• Supplied material:

::::::::::

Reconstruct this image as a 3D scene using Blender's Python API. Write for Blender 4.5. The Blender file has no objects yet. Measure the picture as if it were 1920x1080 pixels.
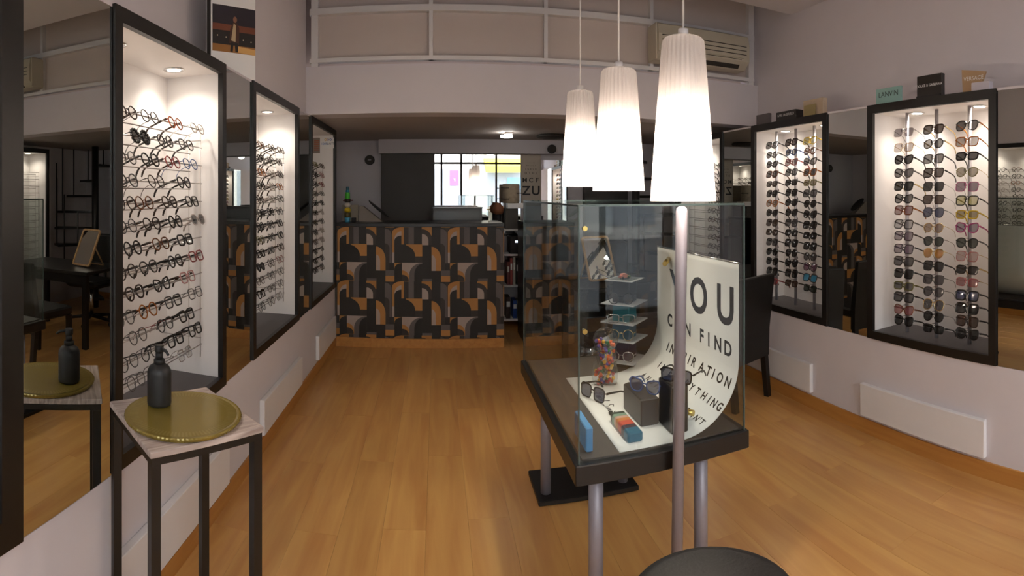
import bpy, math, random
from mathutils import Vector, Matrix
R = random.Random(7)
C = bpy.context.scene.collection
SC = bpy.context.scene
PI = math.pi

# ------------------------------------------------------------------ camera
F, CX, CY, EYE = 1008.0, 819.0, 363.0, 1.5          # the panorama's pixels per radian, axis and horizon; eye height
cam = bpy.data.cameras.new('camera')
camo = bpy.data.objects.new('camera', cam); C.objects.link(camo)
camo.location = (0, 0, EYE); camo.rotation_euler = (PI/2, 0, 0)
cam.type = 'PANO'
cam.clip_start = 0.02
tgt = cam if hasattr(cam, 'panorama_type') else cam.cycles
tgt.panorama_type = 'CENTRAL_CYLINDRICAL'
tgt.central_cylindrical_range_u_min = (0-CX)/F
tgt.central_cylindrical_range_u_max = (1920-CX)/F
tgt.central_cylindrical_range_v_min = -(1080-CY)/F
tgt.central_cylindrical_range_v_max = CY/F
tgt.central_cylindrical_radius = 1.0
SC.camera = camo

# ------------------------------------------------------------------ world, daylight, exposure
world = bpy.data.worlds.new('overcast_sky'); SC.world = world
world.use_nodes = True
bg = world.node_tree.nodes['Background']
bg.inputs[0].default_value = (0.86, 0.89, 0.97, 1); bg.inputs[1].default_value = 6.0
SC.view_settings.view_transform = 'Standard'; SC.view_settings.look = 'None'
SC.view_settings.exposure = 0.6; SC.view_settings.gamma = 1.0
SC.view_settings.use_curve_mapping = False
LAMP_W = 15.0; NICHE_W = 1.15
pd = bpy.data.lights.new('daylight_portal', 'AREA'); pd.shape = 'RECTANGLE'; pd.size = 3.2; pd.size_y = 2.7
try: pd.cycles.is_portal = True
except Exception: pd.energy = 0
po = bpy.data.objects.new('daylight_portal', pd); C.objects.link(po)
po.location = (0.75, -1.56, 1.55); po.rotation_euler = (PI/2, 0, 0)    # faces into the shop (+Y)

# ------------------------------------------------------------------ helpers
def lin(h):
    h = h.lstrip('#'); v = [int(h[i:i+2], 16)/255 for i in (0, 2, 4)]
    return tuple(c/12.92 if c <= .04045 else ((c+.055)/1.055)**2.4 for c in v)
def th(x): return (x-CX)/F
def onX(x, X): return X/math.tan(th(x))               # distance along the room of what stands at offset X on this sight line
def zat(y, D): return EYE-(y-CY)*D/F
def mat(name, color, rough=.5, metal=0, spec=.5, noise=0, nscale=40, bump=0, trans=0, emit=None, es=0):
    m = bpy.data.materials.new(name); m.use_nodes = True
    nt = m.node_tree; b = nt.nodes['Principled BSDF']
    if isinstance(color, str): color = lin(color)
    b.inputs['Base Color'].default_value = (*color, 1)
    b.inputs['Roughness'].default_value = rough; b.inputs['Metallic'].default_value = metal
    b.inputs['Specular IOR Level'].default_value = spec
    if emit:
        e = lin(emit) if isinstance(emit, str) else emit
        b.inputs['Emission Color'].default_value = (*e, 1); b.inputs['Emission Strength'].default_value = es
    if noise or bump:
        tc = nt.nodes.new('ShaderNodeTexCoord'); n = nt.nodes.new('ShaderNodeTexNoise')
        n.inputs['Scale'].default_value = nscale; n.inputs['Detail'].default_value = 4
        nt.links.new(tc.outputs['Object'], n.inputs['Vector'])
        if noise:
            r = nt.nodes.new('ShaderNodeValToRGB')
            r.color_ramp.elements[0].color = (*[c*(1-noise) for c in color], 1)
            r.color_ramp.elements[1].color = (*[min(1, c*(1+noise)) for c in color], 1)
            nt.links.new(n.outputs['Fac'], r.inputs['Fac']); nt.links.new(r.outputs['Color'], b.inputs['Base Color'])
        if bump:
            bp = nt.nodes.new('ShaderNodeBump'); bp.inputs['Strength'].default_value = bump; bp.inputs['Distance'].default_value = .004
            nt.links.new(n.outputs['Fac'], bp.inputs['Height']); nt.links.new(bp.outputs['Normal'], b.inputs['Normal'])
    return m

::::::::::

• What you have to do:
Where a line holds the string "pixels", copy that line.

• Output for this task:
Reconstruct this image as a 3D scene using Blender's Python API. Write for Blender 4.5. The Blender file has no objects yet. Measure the picture as if it were 1920x1080 pixels.
F, CX, CY, EYE = 1008.0, 819.0, 363.0, 1.5          # the panorama's pixels per radian, axis and horizon; eye height